— DATA SECTION —
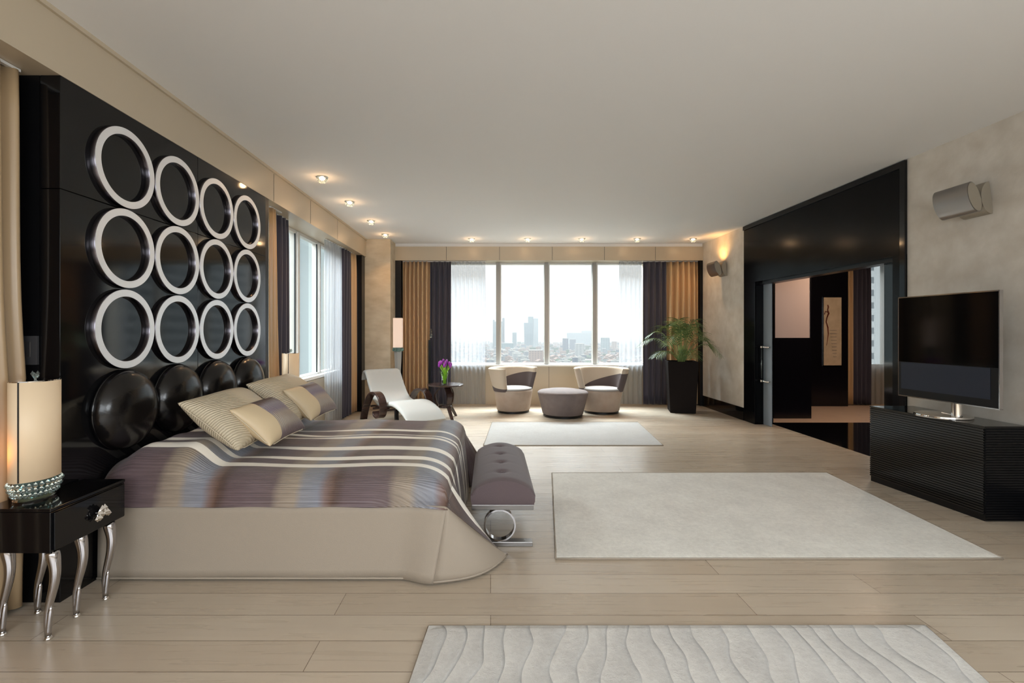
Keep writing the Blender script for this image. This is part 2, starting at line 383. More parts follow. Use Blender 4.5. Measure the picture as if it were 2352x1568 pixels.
# left wall: solid beside and behind the headboard panel, window beyond
struct('wall_left', B(-2.85, -2.62, -3.6, 4.86, 0, 3.06), M['fascia'])
wl = MB(); wl.box(-2.72, -2.5, 4.86, 8.68, 0, .72); wl.box(-2.72, -2.5, 4.86, 8.68, 2.74, 3.06)
wl.box(-2.85, -2.5, 8.68, 9.75, 0, 3.06)
struct('wall_left', wl, M['fascia'])
struct('trim_1', B(-2.5, -2.236, -3.3, 8.68, 2.74, 3.035), M['fascia'], 'beige curtain fascia along the left wall')
struct('trim_2', B(-2.48, -2.218, -3.3, 8.68, 3.035, 3.06), M['fascia'], 'thin cornice above the left fascia')
struct('trim_11', B(-2.5, -1.80, 8.68, 9.75, 0, 3.06), M['column'], 'papered corner column')
# seams on the left fascia
sm = MB()
for y in (4.98,6.0,7.05): sm.box(-2.2355, -2.2345, y, y+.006, 2.745, 3.03)
struct('trim_3', sm, M['gasket'], 'joints in the left fascia')
# far wall
wf = MB(); wf.box(-1.8, 9.1, 9.28, 9.75, 0, .735); wf.box(-1.8, -.85, 9.36, 9.75, .7, 3.06); wf.box(3.05, 6.75, 9.36, 9.75, .7, 3.06)
wf.box(-.85, 3.05, 9.36, 9.75, 2.74, 3.06); wf.box(6.75, 9.1, 9.36, 9.75, 2.74, 3.06); wf.box(8.5, 9.1, 9.36, 9.75, .7, 2.74)
struct('wall_far', wf, M['fascia'])
struct('trim_4', B(-1.8, 4.0, 9.10, 9.36, 2.74, 3.0), M['fascia'], 'beige curtain fascia over the far window')
struct('trim_5', B(-1.8, 4.0, 9.13, 9.36, 3.0, 3.06), M['ceil'], 'recessed cove above the far fascia')
sm = MB()
for x in (-.836,.164,1.156,2.14,3.10): sm.box(x, x+.006, 9.0985, 9.0995, 2.745, 2.995)
for x in (.19,1.115,2.05): sm.box(x, x+.005, 9.2785, 9.2795, .01, .73)
struct('trim_6', sm, M['gasket'], 'joints in the far fascia and wall panels')
struct('trim_7', B(-.86, 3.06, 9.24, 9.5, .735, .762), M['sill'], 'white far window sill')
struct('trim_8', B(-2.72, -2.47, 5.0, 8.45, .735, .775), M['sill'], 'white left window sill')
# black strips beside the curtains
struct('trim_9', MB().box(-1.80, -1.69, 9.11, 9.27, 0, 2.74).box(3.945, 4.0, 9.11, 9.27, 0, 2.74), M['lacq_sat'], 'black boards at the ends of the far curtains')
struct('trim_10', B(-2.5, -2.26, 8.47, 8.678, 0, 2.74), M['lacq_sat'], 'black board at the end of the left curtains')
# right wall
wr = MB(); wr.box(4.0, 4.25, -3.6, 4.64, 0, 3.06); wr.box(4.0, 4.25, 7.62, 9.75, 0, 3.06); wr.box(4.02, 4.25, 4.64, 7.62, 2.2, 3.06)
struct('wall_right', wr, M['plaster'])
struct('baseboard_right', MB().box(3.985, 4.0, 7.62, 9.10, 0, .20).box(3.985, 4.0, -3.3, 4.64, 0, .20), M['lacquer'], 'tall black skirting')
# black portal around the doorway
pt = MB(); pt.box(3.99, 4.02, 4.72, 7.62, 2.15, 3.02); pt.box(3.99, 4.27, 7.30, 7.619, 0, 2.15); pt.box(3.99, 4.02, 4.64, 4.80, 0, 2.15)
pt.box(4.02, 4.27, 4.641, 7.30, 2.15, 2.2)
M['lacq_soft'] = mat('black_lacquer_matte', (8,8,10), .16, spec=.14)
struct('trim_12', pt, M['lacq_soft'], 'glossy black door surround', bevel=.002)
fr = MB(); fr.box(3.975, 4.0, 4.64, 4.70, 0, 3.05); fr.box(3.975, 4.0, 4.70, 7.62, 2.99, 3.05)
struct('trim_13', fr, M['lacquer'], 'raised black border of the door surround')
struct('trim_14', MB().box(4.02, 4.27, 4.641, 4.80, 0, 2.15), M['lacq_sat'], 'black near jamb of the doorway')
struct('trim_15', MB().box(4.06, 4.20, 4.80, 7.30, 2.11, 2.15), M['lacq_sat'], 'sliding door track')
# rear wall with a large window behind the camera
wb = MB(); wb.box(-3.2, 4.25, -3.6, -3.4, 0, .35); wb.box(-3.2, 4.25, -3.6, -3.4, 2.8, 3.06); wb.box(-3.2, -2.3, -3.6, -3.4, .35, 2.8); wb.box(3.7, 4.25, -3.6, -3.4, .35, 2.8)
struct('wall_rear', wb, M['fascia'])

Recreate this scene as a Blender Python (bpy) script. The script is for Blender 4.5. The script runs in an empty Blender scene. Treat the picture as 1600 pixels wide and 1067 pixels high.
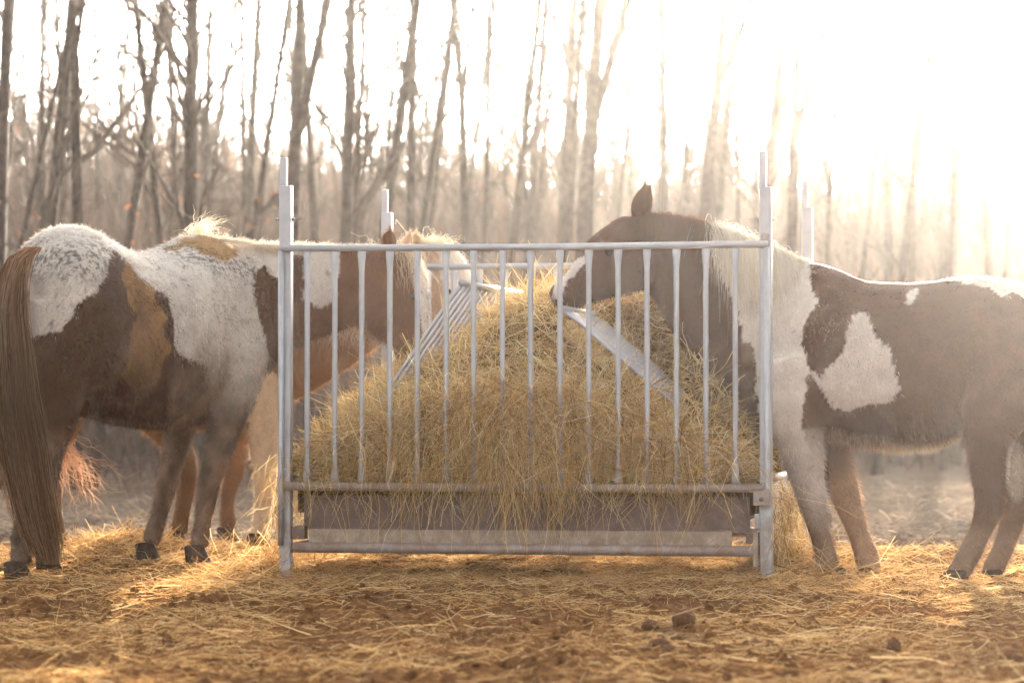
import bpy, bmesh, math, time
import numpy as np
from mathutils import Vector, Matrix
T0 = time.time()
R = np.random.RandomState
PI = math.pi
C = bpy.context.scene.collection

# ------------------------------------------------------------ camera frame
F = 5168.0            # focal length in photo pixels (36 mm sensor, 1600 px wide)
HZ = 630.0            # horizon row of the photograph
CH = 0.757            # camera height
def at(px, py, Y):
    return np.array([(px - 800.0) * Y / F, Y, CH + (HZ - py) * Y / F])
def unproj(P):
    return 800.0 + P[:, 0] * F / P[:, 1], HZ - (P[:, 2] - CH) * F / P[:, 1]

# ------------------------------------------------------------ noise in numpy
def _hash(ix, iy, iz, s):
    n = (ix * 374761393 + iy * 668265263 + iz * 2147483647 * 3 + s * 1274126177) & 0x7fffffff
    n = ((n ^ (n >> 13)) * 1274126177) & 0x7fffffff
    n = (n ^ (n >> 16)) & 0x7fffffff
    n = (n * 668265263 + 12345) & 0x7fffffff
    return ((n ^ (n >> 15)) & 0xffff) / 65535.0
def vnoise(x, y, z=0.0, s=0):
    x = np.asarray(x, float); y = np.asarray(y, float); z = np.asarray(z, float) + 0 * x
    ix = np.floor(x).astype(np.int64); iy = np.floor(y).astype(np.int64); iz = np.floor(z).astype(np.int64)
    fx, fy, fz = x - ix, y - iy, z - iz
    fx = fx * fx * (3 - 2 * fx); fy = fy * fy * (3 - 2 * fy); fz = fz * fz * (3 - 2 * fz)
    r = 0
    for a in (0, 1):
        for b in (0, 1):
            for c in (0, 1):
                w = (fx if a else 1 - fx) * (fy if b else 1 - fy) * (fz if c else 1 - fz)
                r = r + w * _hash(ix + a, iy + b, iz + c, s)
    return r
def fbm(x, y, z=0.0, o=4, s=0):
    r = 0; a = .5; t = 0
    for k in range(o):
        r = r + a * vnoise(x * 2 ** k + 17.3 * k, y * 2 ** k + 5.1 * k, np.asarray(z) * 2 ** k, s + k); t += a; a *= .5
    return r / t

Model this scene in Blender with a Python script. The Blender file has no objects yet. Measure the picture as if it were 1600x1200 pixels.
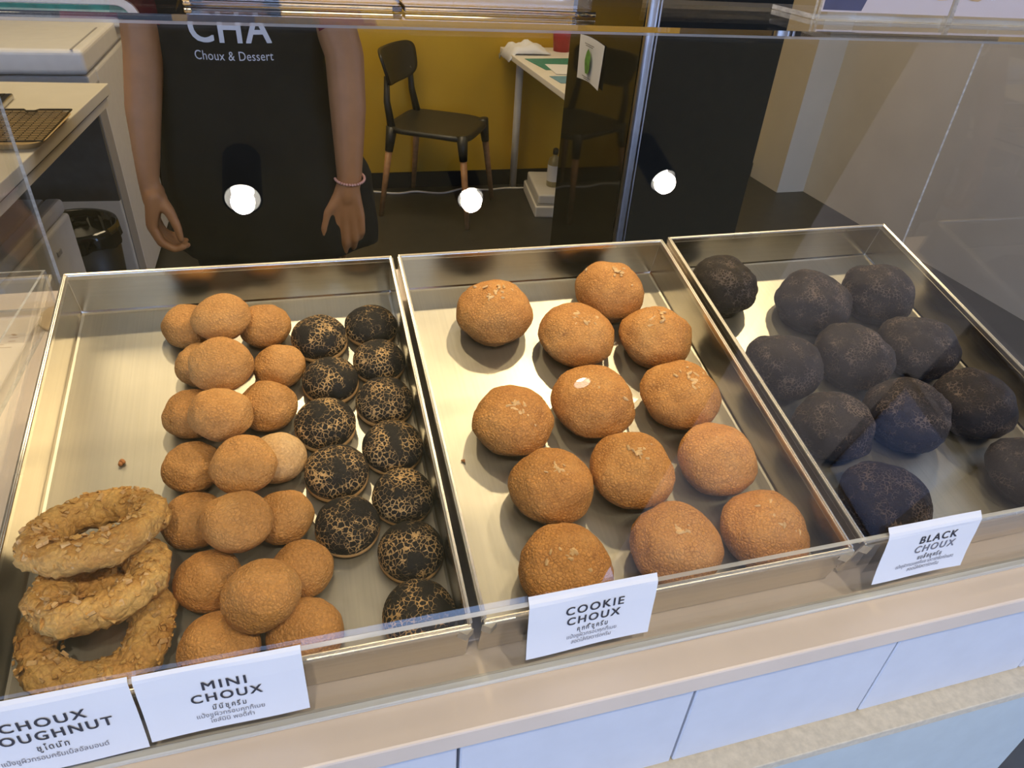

— WRITTEN TASK —
Copy the records above exactly, omitting every picture.

— REPLY TO THE TASK —
Keep writing the Blender script for this image. This is part 2, starting at line 383. More parts follow. Use Blender 4.5. Measure the picture as if it were 2352x1568 pixels.
# left wall: solid beside and behind the headboard panel, window beyond
struct('wall_left', B(-2.85, -2.62, -3.6, 4.86, 0, 3.06), M['fascia'])
wl = MB(); wl.box(-2.72, -2.5, 4.86, 8.68, 0, .72); wl.box(-2.72, -2.5, 4.86, 8.68, 2.74, 3.06)
wl.box(-2.85, -2.5, 8.68, 9.75, 0, 3.06)
struct('wall_left', wl, M['fascia'])
struct('trim_1', B(-2.5, -2.236, -3.3, 8.68, 2.74, 3.035), M['fascia'], 'beige curtain fascia along the left wall')
struct('trim_2', B(-2.48, -2.218, -3.3, 8.68, 3.035, 3.06), M['fascia'], 'thin cornice above the left fascia')
struct('trim_11', B(-2.5, -1.80, 8.68, 9.75, 0, 3.06), M['column'], 'papered corner column')
# seams on the left fascia
sm = MB()
for y in (4.98,6.0,7.05): sm.box(-2.2355, -2.2345, y, y+.006, 2.745, 3.03)
struct('trim_3', sm, M['gasket'], 'joints in the left fascia')
# far wall
wf = MB(); wf.box(-1.8, 9.1, 9.28, 9.75, 0, .735); wf.box(-1.8, -.85, 9.36, 9.75, .7, 3.06); wf.box(3.05, 6.75, 9.36, 9.75, .7, 3.06)
wf.box(-.85, 3.05, 9.36, 9.75, 2.74, 3.06); wf.box(6.75, 9.1, 9.36, 9.75, 2.74, 3.06); wf.box(8.5, 9.1, 9.36, 9.75, .7, 2.74)
struct('wall_far', wf, M['fascia'])
struct('trim_4', B(-1.8, 4.0, 9.10, 9.36, 2.74, 3.0), M['fascia'], 'beige curtain fascia over the far window')
struct('trim_5', B(-1.8, 4.0, 9.13, 9.36, 3.0, 3.06), M['ceil'], 'recessed cove above the far fascia')
sm = MB()
for x in (-.836,.164,1.156,2.14,3.10): sm.box(x, x+.006, 9.0985, 9.0995, 2.745, 2.995)
for x in (.19,1.115,2.05): sm.box(x, x+.005, 9.2785, 9.2795, .01, .73)
struct('trim_6', sm, M['gasket'], 'joints in the far fascia and wall panels')
struct('trim_7', B(-.86, 3.06, 9.24, 9.5, .735, .762), M['sill'], 'white far window sill')
struct('trim_8', B(-2.72, -2.47, 5.0, 8.45, .735, .775), M['sill'], 'white left window sill')
# black strips beside the curtains
struct('trim_9', MB().box(-1.80, -1.69, 9.11, 9.27, 0, 2.74).box(3.945, 4.0, 9.11, 9.27, 0, 2.74), M['lacq_sat'], 'black boards at the ends of the far curtains')
struct('trim_10', B(-2.5, -2.26, 8.47, 8.678, 0, 2.74), M['lacq_sat'], 'black board at the end of the left curtains')
# right wall
wr = MB(); wr.box(4.0, 4.25, -3.6, 4.64, 0, 3.06); wr.box(4.0, 4.25, 7.62, 9.75, 0, 3.06); wr.box(4.02, 4.25, 4.64, 7.62, 2.2, 3.06)
struct('wall_right', wr, M['plaster'])
struct('baseboard_right', MB().box(3.985, 4.0, 7.62, 9.10, 0, .20).box(3.985, 4.0, -3.3, 4.64, 0, .20), M['lacquer'], 'tall black skirting')
# black portal around the doorway
pt = MB(); pt.box(3.99, 4.02, 4.72, 7.62, 2.15, 3.02); pt.box(3.99, 4.27, 7.30, 7.619, 0, 2.15); pt.box(3.99, 4.02, 4.64, 4.80, 0, 2.15)
pt.box(4.02, 4.27, 4.641, 7.30, 2.15, 2.2)
M['lacq_soft'] = mat('black_lacquer_matte', (8,8,10), .16, spec=.14)
struct('trim_12', pt, M['lacq_soft'], 'glossy black door surround', bevel=.002)
fr = MB(); fr.box(3.975, 4.0, 4.64, 4.70, 0, 3.05); fr.box(3.975, 4.0, 4.70, 7.62, 2.99, 3.05)
struct('trim_13', fr, M['lacquer'], 'raised black border of the door surround')
struct('trim_14', MB().box(4.02, 4.27, 4.641, 4.80, 0, 2.15), M['lacq_sat'], 'black near jamb of the doorway')
struct('trim_15', MB().box(4.06, 4.20, 4.80, 7.30, 2.11, 2.15), M['lacq_sat'], 'sliding door track')
# rear wall with a large window behind the camera
wb = MB(); wb.box(-3.2, 4.25, -3.6, -3.4, 0, .35); wb.box(-3.2, 4.25, -3.6, -3.4, 2.8, 3.06); wb.box(-3.2, -2.3, -3.6, -3.4, .35, 2.8); wb.box(3.7, 4.25, -3.6, -3.4, .35, 2.8)
struct('wall_rear', wb, M['fascia'])

Recreate this scene as a Blender Python (bpy) script. The script is for Blender 4.5. The script runs in an empty Blender scene. Treat the picture as 1600 pixels wide and 1067 pixels high.
import bpy, bmesh, math, time
import numpy as np
from mathutils import Vector, Matrix
T0 = time.time()
R = np.random.RandomState
PI = math.pi
C = bpy.context.scene.collection

# ------------------------------------------------------------ camera frame
F = 5168.0            # focal length in photo pixels (36 mm sensor, 1600 px wide)
HZ = 630.0            # horizon row of the photograph
CH = 0.757            # camera height
def at(px, py, Y):
    return np.array([(px - 800.0) * Y / F, Y, CH + (HZ - py) * Y / F])
def unproj(P):
    return 800.0 + P[:, 0] * F / P[:, 1], HZ - (P[:, 2] - CH) * F / P[:, 1]

# ------------------------------------------------------------ noise in numpy
def _hash(ix, iy, iz, s):
    n = (ix * 374761393 + iy * 668265263 + iz * 2147483647 * 3 + s * 1274126177) & 0x7fffffff
    n = ((n ^ (n >> 13)) * 1274126177) & 0x7fffffff
    n = (n ^ (n >> 16)) & 0x7fffffff
    n = (n * 668265263 + 12345) & 0x7fffffff
    return ((n ^ (n >> 15)) & 0xffff) / 65535.0
def vnoise(x, y, z=0.0, s=0):
    x = np.asarray(x, float); y = np.asarray(y, float); z = np.asarray(z, float) + 0 * x
    ix = np.floor(x).astype(np.int64); iy = np.floor(y).astype(np.int64); iz = np.floor(z).astype(np.int64)
    fx, fy, fz = x - ix, y - iy, z - iz
    fx = fx * fx * (3 - 2 * fx); fy = fy * fy * (3 - 2 * fy); fz = fz * fz * (3 - 2 * fz)
    r = 0
    for a in (0, 1):
        for b in (0, 1):
            for c in (0, 1):
                w = (fx if a else 1 - fx) * (fy if b else 1 - fy) * (fz if c else 1 - fz)
                r = r + w * _hash(ix + a, iy + b, iz + c, s)
    return r
def fbm(x, y, z=0.0, o=4, s=0):
    r = 0; a = .5; t = 0
    for k in range(o):
        r = r + a * vnoise(x * 2 ** k + 17.3 * k, y * 2 ** k + 5.1 * k, np.asarray(z) * 2 ** k, s + k); t += a; a *= .5
    return r / t

Model this scene in Blender with a Python script. The Blender file has no objects yet. Measure the picture as if it were 1600x1200 pixels.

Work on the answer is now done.